Locke on property Notes for March 26

Main points

We talked about the question Locke was trying to answer about property and how he tried to answer it.

The problem

The problem is to say how humanity moved from common ownership of the earth to private ownership without everyone’s consent. Locke agreed with figure such as Hugo Grotius and John Selden that, historically speaking, common ownership preceded private ownership.

But Locke also joined Robert Filmer in rejecting Grotius and Selden’s claim that we moved from common to private ownership through universal consent.

Filmer denied that there were any natural property rights, meaning property rights that exist outside of the state. Locke insisted that there are natural property rights. So his task was to show how this was possible, given that the earth was owned in common and there was no universal consent to establish private property.

Locke’s answer

I distinguished between general and specific arguments in Locke.

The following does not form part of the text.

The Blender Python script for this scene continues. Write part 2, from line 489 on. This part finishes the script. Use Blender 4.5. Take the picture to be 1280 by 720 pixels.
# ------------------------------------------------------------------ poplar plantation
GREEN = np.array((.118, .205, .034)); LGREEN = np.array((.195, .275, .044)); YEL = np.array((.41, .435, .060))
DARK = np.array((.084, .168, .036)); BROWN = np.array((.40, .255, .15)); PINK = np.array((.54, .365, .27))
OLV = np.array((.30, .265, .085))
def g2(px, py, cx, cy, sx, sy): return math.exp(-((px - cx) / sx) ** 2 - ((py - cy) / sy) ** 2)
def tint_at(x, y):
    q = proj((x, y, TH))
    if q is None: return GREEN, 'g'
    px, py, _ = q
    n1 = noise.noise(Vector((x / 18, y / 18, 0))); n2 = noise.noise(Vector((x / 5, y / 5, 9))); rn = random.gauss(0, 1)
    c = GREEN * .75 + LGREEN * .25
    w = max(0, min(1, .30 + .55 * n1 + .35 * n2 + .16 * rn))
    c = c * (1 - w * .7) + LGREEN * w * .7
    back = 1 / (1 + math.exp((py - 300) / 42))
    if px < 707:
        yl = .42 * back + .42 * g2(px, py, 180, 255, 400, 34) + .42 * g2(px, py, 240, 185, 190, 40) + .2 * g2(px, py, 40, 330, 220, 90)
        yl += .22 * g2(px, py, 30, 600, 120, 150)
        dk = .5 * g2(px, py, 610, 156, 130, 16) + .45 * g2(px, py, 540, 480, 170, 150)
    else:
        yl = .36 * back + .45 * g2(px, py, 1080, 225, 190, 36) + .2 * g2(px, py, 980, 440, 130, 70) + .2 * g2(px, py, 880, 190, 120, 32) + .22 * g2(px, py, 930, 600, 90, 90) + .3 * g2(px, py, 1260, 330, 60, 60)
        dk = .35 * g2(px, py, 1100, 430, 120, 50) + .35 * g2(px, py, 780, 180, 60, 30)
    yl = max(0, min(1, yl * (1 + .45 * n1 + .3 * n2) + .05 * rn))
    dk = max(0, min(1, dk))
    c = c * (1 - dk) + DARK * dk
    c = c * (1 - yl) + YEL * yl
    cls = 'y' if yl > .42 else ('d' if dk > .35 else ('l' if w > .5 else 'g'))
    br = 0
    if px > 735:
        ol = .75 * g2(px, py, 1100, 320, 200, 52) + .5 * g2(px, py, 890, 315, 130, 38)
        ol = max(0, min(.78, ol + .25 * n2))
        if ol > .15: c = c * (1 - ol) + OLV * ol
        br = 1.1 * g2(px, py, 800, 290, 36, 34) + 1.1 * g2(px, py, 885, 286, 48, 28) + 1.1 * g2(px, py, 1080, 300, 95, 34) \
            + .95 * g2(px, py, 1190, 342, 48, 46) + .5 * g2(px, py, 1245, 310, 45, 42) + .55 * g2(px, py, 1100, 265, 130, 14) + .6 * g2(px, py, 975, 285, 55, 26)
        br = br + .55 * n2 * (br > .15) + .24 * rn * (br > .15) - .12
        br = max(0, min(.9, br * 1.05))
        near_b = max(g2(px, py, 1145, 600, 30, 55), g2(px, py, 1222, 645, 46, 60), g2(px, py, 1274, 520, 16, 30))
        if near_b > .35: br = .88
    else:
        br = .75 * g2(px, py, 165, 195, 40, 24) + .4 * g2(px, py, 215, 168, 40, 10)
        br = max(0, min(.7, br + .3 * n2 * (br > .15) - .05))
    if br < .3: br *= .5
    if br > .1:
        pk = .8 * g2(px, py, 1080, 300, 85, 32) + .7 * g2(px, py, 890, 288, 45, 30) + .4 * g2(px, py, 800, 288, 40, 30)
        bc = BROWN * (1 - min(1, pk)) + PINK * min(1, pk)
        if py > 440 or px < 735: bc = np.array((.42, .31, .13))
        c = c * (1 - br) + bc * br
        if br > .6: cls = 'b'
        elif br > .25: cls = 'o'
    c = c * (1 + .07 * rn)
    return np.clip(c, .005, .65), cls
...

The general arguments hold that there has to be some way of legitimately acquiring private property. The specific arguments hold that private property is legitimately acquired in a specific way, by laboring.

The idea is that everyone owns his ability to labor. When this is mixed with material goods, those material goods contain part of something the person who labored on them owns: the labor. So anyone else who takes those material goods would take something that the laborer owns. That means that laborers acquire the material goods on which they labor as things they own, or, their property.

I criticized the specific arguments as being either too strong or too weak. If mixing your labor with something is sufficient to make it your own, regardless of whether anyone else owns it, then nothing can be owned as property. I can mix my labor with whatever you own, thereby making it mine. But a property right ought to prevent me from doing that.

A more likely story is that you can acquire things as your property by mixing your labor with something that is not otherwise owned.

But wasn’t the earth owned in common?

Why don’t you just lose what was previously yours, before you mixed it with something else? If I drop my ice cream cone in the swimming pool, I don’t gain the pool, I lose the cone. Does Locke think that we can ever lose our labor power like this? If not, why is labor different from other things, like ice cream cones?

Is it just history?

Rob suggested that I was reading too much into it. Locke just meant that, as a historical fact, people acquired things by laboring on them. That’s how they took them or consumed them.

I think Locke was saying more. I think he was trying to show that people acquired rights to things by laboring on them. That goes beyond just having things in one’s own control. It means that others have duties to leave them alone.

So Rob is certainly right to say that, as a matter of historical fact, people used their labor power to take things out of common use. But Locke needs to show that others have to respect the claims to ownership. Why can’t the second person use labor to take things away from the first?

That’s the question that Locke’s theory of property rights was supposed to answer. I don’t think it would do so if it were a purely historical story.